## BEGIN

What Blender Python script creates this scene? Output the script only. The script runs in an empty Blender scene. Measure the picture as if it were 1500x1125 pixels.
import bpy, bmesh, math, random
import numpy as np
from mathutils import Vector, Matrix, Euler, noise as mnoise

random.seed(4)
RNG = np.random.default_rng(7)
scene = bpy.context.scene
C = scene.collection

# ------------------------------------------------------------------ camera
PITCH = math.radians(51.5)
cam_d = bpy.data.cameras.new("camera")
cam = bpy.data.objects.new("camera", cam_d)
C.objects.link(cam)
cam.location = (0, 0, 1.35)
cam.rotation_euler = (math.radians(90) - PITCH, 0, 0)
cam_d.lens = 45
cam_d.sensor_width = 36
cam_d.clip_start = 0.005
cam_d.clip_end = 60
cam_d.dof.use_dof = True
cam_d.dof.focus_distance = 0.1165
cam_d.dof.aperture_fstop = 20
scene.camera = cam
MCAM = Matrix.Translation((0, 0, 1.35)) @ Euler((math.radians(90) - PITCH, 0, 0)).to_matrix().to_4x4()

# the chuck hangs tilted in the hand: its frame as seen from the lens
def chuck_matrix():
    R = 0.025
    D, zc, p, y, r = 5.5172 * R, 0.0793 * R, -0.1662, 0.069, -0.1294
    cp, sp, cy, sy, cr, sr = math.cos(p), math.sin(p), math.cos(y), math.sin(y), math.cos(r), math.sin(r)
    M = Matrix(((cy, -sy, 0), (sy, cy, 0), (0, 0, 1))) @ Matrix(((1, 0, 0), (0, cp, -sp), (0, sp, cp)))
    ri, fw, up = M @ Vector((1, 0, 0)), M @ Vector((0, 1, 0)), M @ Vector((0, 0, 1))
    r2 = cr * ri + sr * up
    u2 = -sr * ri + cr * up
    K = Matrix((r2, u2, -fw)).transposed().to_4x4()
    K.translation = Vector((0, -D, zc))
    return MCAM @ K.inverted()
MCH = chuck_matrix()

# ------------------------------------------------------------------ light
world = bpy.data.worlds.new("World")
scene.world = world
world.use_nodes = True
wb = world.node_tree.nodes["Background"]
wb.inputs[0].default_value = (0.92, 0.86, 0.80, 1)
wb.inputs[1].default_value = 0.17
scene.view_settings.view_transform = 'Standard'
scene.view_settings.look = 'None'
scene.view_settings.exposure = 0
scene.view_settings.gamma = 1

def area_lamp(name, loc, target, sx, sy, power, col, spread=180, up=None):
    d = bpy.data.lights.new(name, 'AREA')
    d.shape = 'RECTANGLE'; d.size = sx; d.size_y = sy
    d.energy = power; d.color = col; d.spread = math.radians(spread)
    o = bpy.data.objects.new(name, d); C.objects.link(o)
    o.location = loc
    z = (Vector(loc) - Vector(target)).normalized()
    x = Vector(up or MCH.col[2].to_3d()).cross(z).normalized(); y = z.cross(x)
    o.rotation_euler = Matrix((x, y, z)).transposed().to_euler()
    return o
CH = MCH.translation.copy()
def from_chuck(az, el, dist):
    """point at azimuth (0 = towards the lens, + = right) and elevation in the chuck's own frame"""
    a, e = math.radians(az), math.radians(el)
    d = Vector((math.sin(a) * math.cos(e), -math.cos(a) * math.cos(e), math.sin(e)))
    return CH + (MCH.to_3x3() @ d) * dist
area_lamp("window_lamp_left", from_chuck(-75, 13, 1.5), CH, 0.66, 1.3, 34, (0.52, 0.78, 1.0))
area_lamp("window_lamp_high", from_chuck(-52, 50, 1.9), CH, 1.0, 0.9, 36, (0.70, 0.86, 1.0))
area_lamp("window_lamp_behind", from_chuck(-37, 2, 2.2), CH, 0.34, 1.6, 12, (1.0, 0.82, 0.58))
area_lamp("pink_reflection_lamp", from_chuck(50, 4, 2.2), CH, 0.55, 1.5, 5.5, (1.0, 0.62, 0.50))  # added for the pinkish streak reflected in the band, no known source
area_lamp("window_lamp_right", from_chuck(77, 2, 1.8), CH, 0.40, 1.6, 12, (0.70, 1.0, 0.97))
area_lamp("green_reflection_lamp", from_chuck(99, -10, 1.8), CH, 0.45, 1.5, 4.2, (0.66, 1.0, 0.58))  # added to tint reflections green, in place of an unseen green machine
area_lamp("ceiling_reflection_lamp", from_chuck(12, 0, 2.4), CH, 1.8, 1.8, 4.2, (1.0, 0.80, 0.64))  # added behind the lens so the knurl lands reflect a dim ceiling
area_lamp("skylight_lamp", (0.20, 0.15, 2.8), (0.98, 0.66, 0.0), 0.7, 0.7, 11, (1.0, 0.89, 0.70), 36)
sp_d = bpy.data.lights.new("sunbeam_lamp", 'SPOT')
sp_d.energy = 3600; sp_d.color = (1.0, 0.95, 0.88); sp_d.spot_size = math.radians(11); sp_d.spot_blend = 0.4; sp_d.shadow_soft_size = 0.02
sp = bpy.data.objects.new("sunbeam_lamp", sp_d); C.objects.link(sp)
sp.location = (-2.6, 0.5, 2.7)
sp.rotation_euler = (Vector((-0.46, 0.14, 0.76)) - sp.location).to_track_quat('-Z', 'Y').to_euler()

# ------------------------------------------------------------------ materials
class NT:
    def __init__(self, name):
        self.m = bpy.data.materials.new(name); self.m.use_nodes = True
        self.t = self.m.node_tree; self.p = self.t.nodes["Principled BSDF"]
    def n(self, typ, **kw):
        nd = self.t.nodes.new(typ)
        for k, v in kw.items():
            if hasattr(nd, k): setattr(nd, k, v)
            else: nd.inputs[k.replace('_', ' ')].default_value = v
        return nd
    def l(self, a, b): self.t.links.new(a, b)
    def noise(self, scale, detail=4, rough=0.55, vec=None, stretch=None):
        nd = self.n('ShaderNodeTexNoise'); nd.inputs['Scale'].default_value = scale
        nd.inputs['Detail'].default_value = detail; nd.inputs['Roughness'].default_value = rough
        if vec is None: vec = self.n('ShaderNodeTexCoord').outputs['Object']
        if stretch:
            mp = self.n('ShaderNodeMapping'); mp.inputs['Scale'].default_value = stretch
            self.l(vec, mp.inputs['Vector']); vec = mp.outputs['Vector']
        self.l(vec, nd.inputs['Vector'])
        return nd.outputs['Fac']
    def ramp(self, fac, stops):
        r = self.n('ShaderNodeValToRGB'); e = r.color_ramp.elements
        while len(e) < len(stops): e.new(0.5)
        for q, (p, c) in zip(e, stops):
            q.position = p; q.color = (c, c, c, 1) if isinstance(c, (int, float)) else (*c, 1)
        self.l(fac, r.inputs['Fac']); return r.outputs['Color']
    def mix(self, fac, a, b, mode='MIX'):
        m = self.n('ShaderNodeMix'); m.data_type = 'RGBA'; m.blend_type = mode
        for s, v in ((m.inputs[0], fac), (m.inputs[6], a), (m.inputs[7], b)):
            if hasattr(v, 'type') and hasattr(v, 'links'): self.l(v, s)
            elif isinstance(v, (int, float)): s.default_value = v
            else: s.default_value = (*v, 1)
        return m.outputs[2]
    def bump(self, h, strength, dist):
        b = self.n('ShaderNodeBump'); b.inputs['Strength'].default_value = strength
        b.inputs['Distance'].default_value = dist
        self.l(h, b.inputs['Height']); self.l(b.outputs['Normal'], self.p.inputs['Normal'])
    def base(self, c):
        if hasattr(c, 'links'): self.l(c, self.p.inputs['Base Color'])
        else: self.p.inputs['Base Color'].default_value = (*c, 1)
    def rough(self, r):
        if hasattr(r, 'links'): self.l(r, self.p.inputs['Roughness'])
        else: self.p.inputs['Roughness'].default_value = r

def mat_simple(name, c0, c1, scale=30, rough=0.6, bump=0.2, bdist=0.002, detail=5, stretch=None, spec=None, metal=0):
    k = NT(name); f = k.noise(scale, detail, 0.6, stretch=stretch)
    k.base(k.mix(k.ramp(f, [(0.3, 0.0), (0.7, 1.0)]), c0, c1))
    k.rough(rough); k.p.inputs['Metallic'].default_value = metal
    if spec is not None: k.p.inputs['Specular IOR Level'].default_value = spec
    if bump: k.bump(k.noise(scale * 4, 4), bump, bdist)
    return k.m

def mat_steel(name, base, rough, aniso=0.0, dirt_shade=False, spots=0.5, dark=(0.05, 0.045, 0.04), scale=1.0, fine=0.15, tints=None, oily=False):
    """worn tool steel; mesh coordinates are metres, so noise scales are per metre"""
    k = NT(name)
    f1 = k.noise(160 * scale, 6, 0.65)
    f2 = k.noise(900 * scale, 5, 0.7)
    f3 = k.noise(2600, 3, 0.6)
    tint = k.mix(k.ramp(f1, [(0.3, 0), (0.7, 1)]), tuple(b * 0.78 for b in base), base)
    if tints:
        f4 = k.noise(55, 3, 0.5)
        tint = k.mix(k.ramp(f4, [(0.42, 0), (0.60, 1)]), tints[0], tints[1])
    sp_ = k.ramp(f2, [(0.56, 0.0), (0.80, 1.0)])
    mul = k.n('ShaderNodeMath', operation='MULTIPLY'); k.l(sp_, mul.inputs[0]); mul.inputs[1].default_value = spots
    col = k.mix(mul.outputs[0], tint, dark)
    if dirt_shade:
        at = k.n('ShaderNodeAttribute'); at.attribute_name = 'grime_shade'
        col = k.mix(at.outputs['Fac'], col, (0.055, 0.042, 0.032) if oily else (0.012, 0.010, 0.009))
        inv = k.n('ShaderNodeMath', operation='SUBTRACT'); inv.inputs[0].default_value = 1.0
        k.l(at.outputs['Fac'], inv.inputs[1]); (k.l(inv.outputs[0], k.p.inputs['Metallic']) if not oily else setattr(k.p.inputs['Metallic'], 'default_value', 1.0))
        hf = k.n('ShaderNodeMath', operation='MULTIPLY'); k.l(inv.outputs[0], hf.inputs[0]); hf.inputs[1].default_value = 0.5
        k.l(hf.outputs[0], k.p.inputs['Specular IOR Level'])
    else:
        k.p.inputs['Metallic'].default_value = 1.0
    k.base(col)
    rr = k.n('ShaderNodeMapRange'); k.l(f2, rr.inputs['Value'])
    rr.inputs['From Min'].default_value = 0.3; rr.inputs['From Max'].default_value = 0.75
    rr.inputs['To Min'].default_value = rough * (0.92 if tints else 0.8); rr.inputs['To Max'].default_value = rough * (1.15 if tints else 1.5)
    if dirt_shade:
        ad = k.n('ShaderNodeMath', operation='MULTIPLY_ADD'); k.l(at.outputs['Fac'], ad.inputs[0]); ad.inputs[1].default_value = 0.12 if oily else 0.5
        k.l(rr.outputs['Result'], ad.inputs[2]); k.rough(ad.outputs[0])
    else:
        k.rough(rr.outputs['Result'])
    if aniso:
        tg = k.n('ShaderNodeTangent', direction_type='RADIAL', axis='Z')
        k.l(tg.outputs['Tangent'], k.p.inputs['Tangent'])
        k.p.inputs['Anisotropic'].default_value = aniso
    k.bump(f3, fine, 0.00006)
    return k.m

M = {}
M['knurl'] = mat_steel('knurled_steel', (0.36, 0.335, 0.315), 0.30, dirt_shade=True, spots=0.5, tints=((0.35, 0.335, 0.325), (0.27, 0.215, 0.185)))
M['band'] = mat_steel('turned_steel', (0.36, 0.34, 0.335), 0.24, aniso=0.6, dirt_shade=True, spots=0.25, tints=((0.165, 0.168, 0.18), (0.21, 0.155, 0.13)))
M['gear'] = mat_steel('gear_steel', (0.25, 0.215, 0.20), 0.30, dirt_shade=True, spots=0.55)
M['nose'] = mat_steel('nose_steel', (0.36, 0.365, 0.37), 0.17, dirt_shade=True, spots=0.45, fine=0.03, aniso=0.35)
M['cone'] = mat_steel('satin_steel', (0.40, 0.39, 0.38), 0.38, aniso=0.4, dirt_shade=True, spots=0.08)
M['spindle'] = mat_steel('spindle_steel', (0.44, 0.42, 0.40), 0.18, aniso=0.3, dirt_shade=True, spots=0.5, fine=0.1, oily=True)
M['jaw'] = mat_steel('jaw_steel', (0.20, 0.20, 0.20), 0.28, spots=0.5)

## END

» PROBLEM REQUIREMENTS:
Copy, please, exactly the lines that start at the first line of the data and end at the line containing "C = scene.collection", both kept and no others.

» RESPONSE FOR THIS EXERCISE:
What Blender Python script creates this scene? Output the script only. The script runs in an empty Blender scene. Measure the picture as if it were 1500x1125 pixels.
import bpy, bmesh, math, random
import numpy as np
from mathutils import Vector, Matrix, Euler, noise as mnoise

random.seed(4)
RNG = np.random.default_rng(7)
scene = bpy.context.scene
C = scene.collection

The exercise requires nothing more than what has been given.